Mais la principale opposition vint à Londres du courant qui se définira lui-même comme "Ancien" ("Antient" avec t en anglais, par souci d’archaïsme) et qualifiera la Grande Loge de Londres de "Moderne", non sans dédain. Les relations entre les Grandes Loge d’Irlande (1725) et d’Écosse (1736) avec la Grande Loge de Londres s’étaient péjorées au cours des années 1730-1740. Les francs-maçons irlandais et écossais résidant à Londres rechignaient à s’affilier aux Loges anglaises. La tension s’accentua par l’afflux des réfugiés Irlandais arrivés à Londres suite à la famine de 1740-41, parmi lesquelles se trouvaient de nombreux francs-maçons, qui fondèrent leurs propres Loges.

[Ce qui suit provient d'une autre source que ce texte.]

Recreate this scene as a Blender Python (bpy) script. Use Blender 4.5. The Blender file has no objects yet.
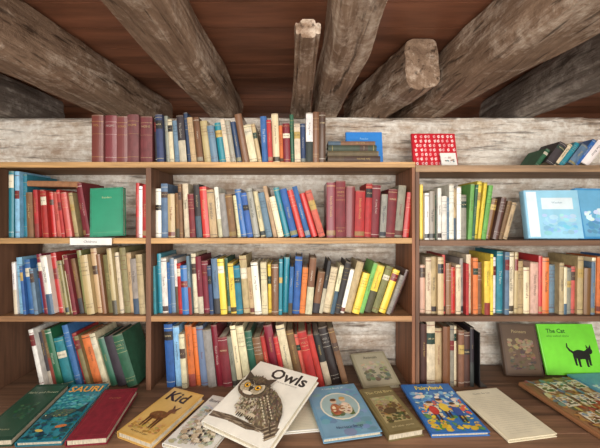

En 1751, six Loges de tradition "Ancienne" constituèrent la "Grande Loge de la très Ancienne et Honorable Fraternité des Francs et Acceptés Maçons selon les Anciennes Constitutions". L’âme de la nouvelle Grande Loge fut à n’en pas douter Laurence Dermott (1720-1791), commerçant irlandais, Grand Secrétaire de l’Obédience et auteur des Constitutions (nommées "Ahiman Rezon"). Les Loges de cette Grande Loge pratiquaient des anciens rituels, influencés par les usages irlandais, dont un exemple nous est donné par la divulgation "The Three Distinct Knocks" de 1760.
Les deux Grandes Loges rivales se développèrent avec succès en Angleterre et au-dehors. Si en Europe, c’est surtout la franc-maçonnerie des "Modernes" qui se répandit, l’Amérique connut une prépondérance de la tradition des "Anciens", du fait notamment des nombreux régiments irlandais et écossais de l’armée britannique.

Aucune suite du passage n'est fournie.